:: THE TASK ::
Print exactly the lines from the first one down to the line containing "wn.links.new(wb.outputs[0], wo.inputs[0])", both ends included, with no pictures and nothing else.

# RECORDED INFORMATION start

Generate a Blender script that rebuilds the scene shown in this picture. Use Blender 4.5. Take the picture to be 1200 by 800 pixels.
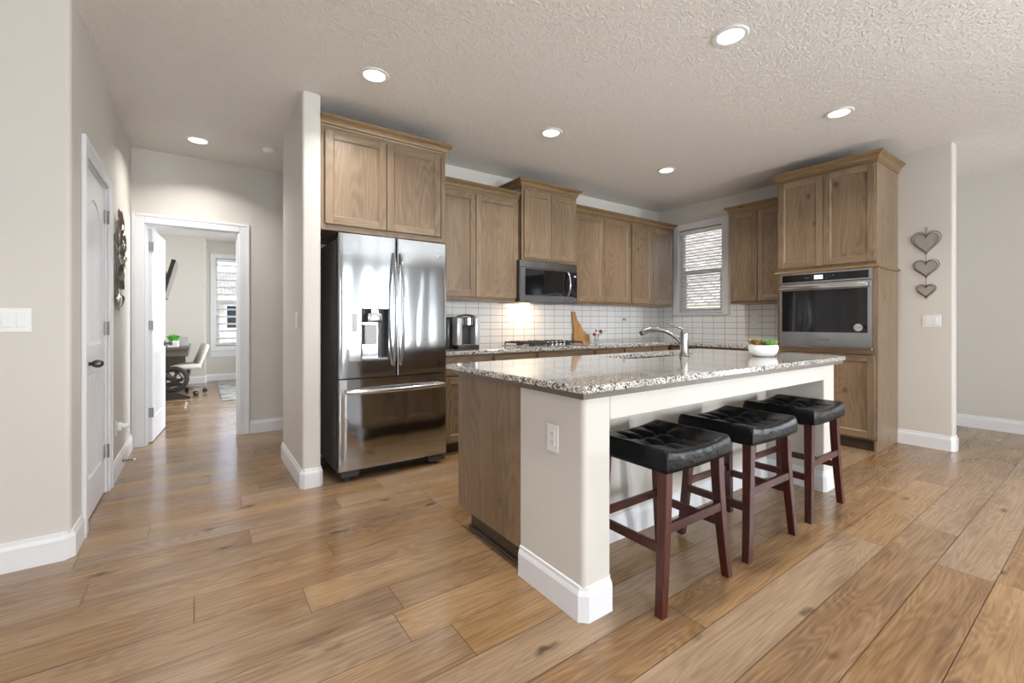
import bpy, bmesh, math, random
from mathutils import Vector, Matrix, noise
random.seed(7)
R = math.radians
PI = math.pi
for o in list(bpy.data.objects):
    bpy.data.objects.remove(o, do_unlink=True)
scene = bpy.context.scene
COL = scene.collection

# ------------------------------------------------------------ camera
cam_d = bpy.data.cameras.new('camera')
cam = bpy.data.objects.new('camera', cam_d)
COL.objects.link(cam)
cam.location = (0, 0, 1.15)
cam.rotation_euler = (R(90), 0, R(-35.3))
cam_d.sensor_width = 36
cam_d.lens = 36 * 516 / 1200
cam_d.shift_y = -22.5 / 1200
cam_d.clip_start = 0.02
cam_d.clip_end = 200
scene.camera = cam

# ------------------------------------------------------------ world, exposure
scene.view_settings.view_transform = 'Standard'
scene.view_settings.look = 'None'
scene.view_settings.gamma = 1
scene.view_settings.exposure = 0.32
scene.view_settings.use_curve_mapping = False
world = bpy.data.worlds.new('world')
scene.world = world
world.use_nodes = True
wn = world.node_tree
wn.nodes.clear()
wo = wn.nodes.new('ShaderNodeOutputWorld')
wb = wn.nodes.new('ShaderNodeBackground')
tc = wn.nodes.new('ShaderNodeTexCoord')
sp = wn.nodes.new('ShaderNodeSeparateXYZ')
cr = wn.nodes.new('ShaderNodeValToRGB')
cr.color_ramp.elements[0].position = 0.0
cr.color_ramp.elements[0].color = (0.90, 0.95, 1.0, 1)
cr.color_ramp.elements[1].position = 0.6
cr.color_ramp.elements[1].color = (0.38, 0.60, 0.98, 1)
wn.links.new(tc.outputs['Generated'], sp.inputs[0])
wn.links.new(sp.outputs['Z'], cr.inputs[0])
wn.links.new(cr.outputs[0], wb.inputs[0])
wb.inputs[1].default_value = 2.4
wn.links.new(wb.outputs[0], wo.inputs[0])

sun_d = bpy.data.lights.new('sun', 'SUN')
sun_d.energy = 6.0
sun_d.angle = R(1.5)
sun_d.color = (1, 0.96, 0.9)
sun = bpy.data.objects.new('sun', sun_d)
COL.objects.link(sun)
sun.rotation_euler = (R(30), R(-30), R(0))
sun.location = (0, -8, 9)

def area(name, loc, rot, sx, sy, power, color=(1, 1, 1), spread=180):
    d = bpy.data.lights.new(name, 'AREA')
    d.shape = 'RECTANGLE'
    d.size = sx
    d.size_y = sy
    d.energy = power
    d.color = color
    d.spread = R(spread)
    o = bpy.data.objects.new(name, d)
    COL.objects.link(o)
    o.location = loc
    o.rotation_euler = rot
    return o
# daylight that enters through the windows of the living room behind the camera,
# an added, unseen dining window on the right and the office at the end of the hall
DAY = (0.90, 0.95, 1.0)
K = 1.0
area('daylight_patio', (3.92, -5.40, 1.22), (R(104), 0, 0), .85, 2.45, 190 * K, DAY)
area('daylight_living', (2.475, -5.40, 1.22), (R(104), 0, 0), 0.50, 2.45, 85 * K, DAY)
area('daylight_narrow', (5.50, -5.40, 1.22), (R(104), 0, 0), 0.26, 2.45, 50 * K, DAY)
area('daylight_living_wide', (-0.9, -5.32, 1.35), (R(104), 0, 0), 2.4, 1.7, 120 * K, DAY)
area('daylight_west', (-3.62, -1.2, 1.45), (R(90), 0, R(-90)), 2.2, 1.7, 14 * K, DAY)
area('added_fill_dining', (7.24, -2.0, 1.30), (R(104), 0, R(90)), 1.8, 2.0, 120 * K, DAY)  # added fill at an unseen dining window, brightens the room
area('daylight_office', (3.12, 7.6, 1.45), (R(90), 0, R(90)), 2.4, 1.7, 230 * K, DAY)

# ------------------------------------------------------------ mesh helpers
class MB:
    def __init__(s):
        s.bm = bmesh.new()
    def _add(s, tmp, mat=0, M=None):
        for f in tmp.faces:
            f.material_index = mat
        if M is not None:
            tmp.transform(M)
        me = bpy.data.meshes.new('t')
        tmp.to_mesh(me)
        tmp.free()
        s.bm.from_mesh(me)
        bpy.data.meshes.remove(me)
        return s
    def box(s, x0, x1, y0, y1, z0, z1, bev=0.0, mat=0, seg=1, M=None):
        t = bmesh.new()
        bmesh.ops.create_cube(t, size=1)
        for v in t.verts:
            v.co = Vector(((x0 + x1) / 2 + v.co.x * (x1 - x0), (y0 + y1) / 2 + v.co.y * (y1 - y0), (z0 + z1) / 2 + v.co.z * (z1 - z0)))
        if bev > 0:
            bmesh.ops.bevel(t, geom=list(t.edges), offset=min(bev, .45 * min(abs(x1 - x0), abs(y1 - y0), abs(z1 - z0))), segments=seg, affect='EDGES', profile=0.5)
        return s._add(t, mat, M)
    def cyl(s, p0, p1, r0, r1=None, n=20, mat=0, M=None):
        r1 = r0 if r1 is None else r1
        p0, p1 = Vector(p0), Vector(p1)
        d = p1 - p0
        t = bmesh.new()
        bmesh.ops.create_cone(t, cap_ends=True, segments=n, radius1=r0, radius2=r1, depth=d.length)
        t.transform(Matrix.Translation((p0 + p1) / 2) @ d.to_track_quat('Z', 'Y').to_matrix().to_4x4())
        return s._add(t, mat, M)
    def sphere(s, c, r, sc=(1, 1, 1), n=16, mat=0, M=None):
        t = bmesh.new()
        bmesh.ops.create_uvsphere(t, u_segments=n, v_segments=max(6, n // 2), radius=r)
        t.transform(Matrix.Translation(c) @ Matrix.Diagonal((*sc, 1)))
        return s._add(t, mat, M)
    def tube(s, pts, r, n=8, mat=0, closed=False, M=None, flat=None):
        """round (or flat=(a,b) elliptical) tube along points; r may be a list"""
        pts = [Vector(p) for p in pts]
        N = len(pts)
        rr = r if isinstance(r, (list, tuple)) else [r] * N
        t = bmesh.new()
        rings = []
        up = None
        for i, p in enumerate(pts):
            a = pts[(i - 1) % N] if (closed or i > 0) else p
            b = pts[(i + 1) % N] if (closed or i < N - 1) else p
            d = (b - a).normalized()
            if up is None:
                up = Vector((0, 0, 1)) if abs(d.z) < .9 else Vector((1, 0, 0))
            side = d.cross(up).normalized()
            up = side.cross(d).normalized()
            fa, fb = flat if flat else (1, 1)
            rings.append([t.verts.new(p + side * math.cos(2 * PI * k / n) * rr[i] * fa + up * math.sin(2 * PI * k / n) * rr[i] * fb) for k in range(n)])
        for i in range(N if closed else N - 1):
            A, B = rings[i], rings[(i + 1) % N]
            for k in range(n):
                t.faces.new((A[k], A[(k + 1) % n], B[(k + 1) % n], B[k]))
        if not closed:
            t.faces.new(rings[0][::-1])
            t.faces.new(rings[-1])
        bmesh.ops.recalc_face_normals(t, faces=t.faces)
        return s._add(t, mat, M)
    def lathe(s, prof, c=(0, 0, 0), n=32, mat=0, M=None):
        """prof: (r, z) list"""
        t = bmesh.new()
        rings = []
        for r, z in prof:
            if r < 1e-5:
                rings.append([t.verts.new((c[0], c[1], c[2] + z))])
            else:
                rings.append([t.verts.new((c[0] + r * math.cos(2 * PI * k / n), c[1] + r * math.sin(2 * PI * k / n), c[2] + z)) for k in range(n)])
        for A, B in zip(rings, rings[1:]):
            for k in range(n):
                k2 = (k + 1) % n
                if len(A) == 1 and len(B) > 1:
                    t.faces.new((A[0], B[k], B[k2]))
                elif len(B) == 1 and len(A) > 1:
                    t.faces.new((A[k], A[k2], B[0]))
                elif len(A) > 1:
                    t.faces.new((A[k], A[k2], B[k2], B[k]))
        bmesh.ops.recalc_face_normals(t, faces=t.faces)
        return s._add(t, mat, M)
    def prism(s, poly, z0, z1, holes=(), mat=0, M=None, bev=0):
        """polygon in XY with holes, extruded in z"""
        t = bmesh.new()
        edges = []
        for loop in [poly] + list(holes):
            vs = [t.verts.new((p[0], p[1], z0)) for p in loop]
            for i in range(len(vs)):
                edges.append(t.edges.new((vs[i], vs[(i + 1) % len(vs)])))
        if holes:
            bmesh.ops.triangle_fill(t, use_beauty=True, edges=edges, use_dissolve=False)
        else:
            bmesh.ops.contextual_create(t, geom=edges)
        fs = list(t.faces)
        ex = bmesh.ops.extrude_face_region(t, geom=fs)
        for g in ex['geom']:
            if isinstance(g, bmesh.types.BMVert):
                g.co.z = z1
        bmesh.ops.recalc_face_normals(t, faces=t.faces)
        if bev > 0:
            es = [e for e in t.edges if len(e.link_faces) == 2 and e.calc_face_angle(0) > 1.0 and abs(e.verts[0].co.z - e.verts[1].co.z) < 1e-6]
            bmesh.ops.bevel(t, geom=es, offset=bev, segments=2, affect='EDGES', profile=.5)
        return s._add(t, mat, M)
    def sweep(s, path, prof, closed=False, mat=0, M=None, flip=1):
        """path: 2D plan points, prof: (out, z); out is to the right of travel * flip; mitred"""
        t = bmesh.new()
        N = len(path)
        P = [Vector((p[0], p[1])) for p in path]
        rings = []
        for i in range(N):
            def nrm(a, b):
                d = (b - a).normalized()
                return Vector((d.y, -d.x)) * flip
            if closed or 0 < i < N - 1:
                n1 = nrm(P[i - 1], P[i]); n2 = nrm(P[i], P[(i + 1) % N])
                m = (n1 + n2).normalized()
                m = m / max(.3, m.dot(n1))
            elif i == 0:
                m = nrm(P[0], P[1])
            else:
                m = nrm(P[-2], P[-1])
            rings.append([t.verts.new((P[i].x + m.x * o, P[i].y + m.y * o, z)) for o, z in prof])
        K = len(prof)
        for i in range(N if closed else N - 1):
            A, B = rings[i], rings[(i + 1) % N]
            for k in range(K):
                t.faces.new((A[k], A[(k + 1) % K], B[(k + 1) % K], B[k]))
        if not closed:
            t.faces.new(rings[0]); t.faces.new(rings[-1][::-1])
        bmesh.ops.recalc_face_normals(t, faces=t.faces)
        return s._add(t, mat, M)
    def quad(s, a, b, c, d, mat=0):
        vs = [s.bm.verts.new(v) for v in (a, b, c, d)]
        f = s.bm.faces.new(vs); f.material_index = mat
        return s
    def build(s, name, mats, parent=None, smooth=False, angle=35):
        me = bpy.data.meshes.new(name)
        s.bm.to_mesh(me); s.bm.free()
        o = bpy.data.objects.new(name, me)
        COL.objects.link(o)
        for m in (mats if isinstance(mats, (list, tuple)) else [mats]):
            me.materials.append(m)
        if smooth:
            for p in me.polygons: p.use_smooth = True
            me.set_sharp_from_angle(angle=R(angle))
        if parent is not None:
            o.parent = parent
        return o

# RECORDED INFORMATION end

:: SOLVED PROBLEM ::
Generate a Blender script that rebuilds the scene shown in this picture. Use Blender 4.5. Take the picture to be 1200 by 800 pixels.
import bpy, bmesh, math, random
from mathutils import Vector, Matrix, noise
random.seed(7)
R = math.radians
PI = math.pi
for o in list(bpy.data.objects):
    bpy.data.objects.remove(o, do_unlink=True)
scene = bpy.context.scene
COL = scene.collection

# ------------------------------------------------------------ camera
cam_d = bpy.data.cameras.new('camera')
cam = bpy.data.objects.new('camera', cam_d)
COL.objects.link(cam)
cam.location = (0, 0, 1.15)
cam.rotation_euler = (R(90), 0, R(-35.3))
cam_d.sensor_width = 36
cam_d.lens = 36 * 516 / 1200
cam_d.shift_y = -22.5 / 1200
cam_d.clip_start = 0.02
cam_d.clip_end = 200
scene.camera = cam

# ------------------------------------------------------------ world, exposure
scene.view_settings.view_transform = 'Standard'
scene.view_settings.look = 'None'
scene.view_settings.gamma = 1
scene.view_settings.exposure = 0.32
scene.view_settings.use_curve_mapping = False
world = bpy.data.worlds.new('world')
scene.world = world
world.use_nodes = True
wn = world.node_tree
wn.nodes.clear()
wo = wn.nodes.new('ShaderNodeOutputWorld')
wb = wn.nodes.new('ShaderNodeBackground')
tc = wn.nodes.new('ShaderNodeTexCoord')
sp = wn.nodes.new('ShaderNodeSeparateXYZ')
cr = wn.nodes.new('ShaderNodeValToRGB')
cr.color_ramp.elements[0].position = 0.0
cr.color_ramp.elements[0].color = (0.90, 0.95, 1.0, 1)
cr.color_ramp.elements[1].position = 0.6
cr.color_ramp.elements[1].color = (0.38, 0.60, 0.98, 1)
wn.links.new(tc.outputs['Generated'], sp.inputs[0])
wn.links.new(sp.outputs['Z'], cr.inputs[0])
wn.links.new(cr.outputs[0], wb.inputs[0])
wb.inputs[1].default_value = 2.4
wn.links.new(wb.outputs[0], wo.inputs[0])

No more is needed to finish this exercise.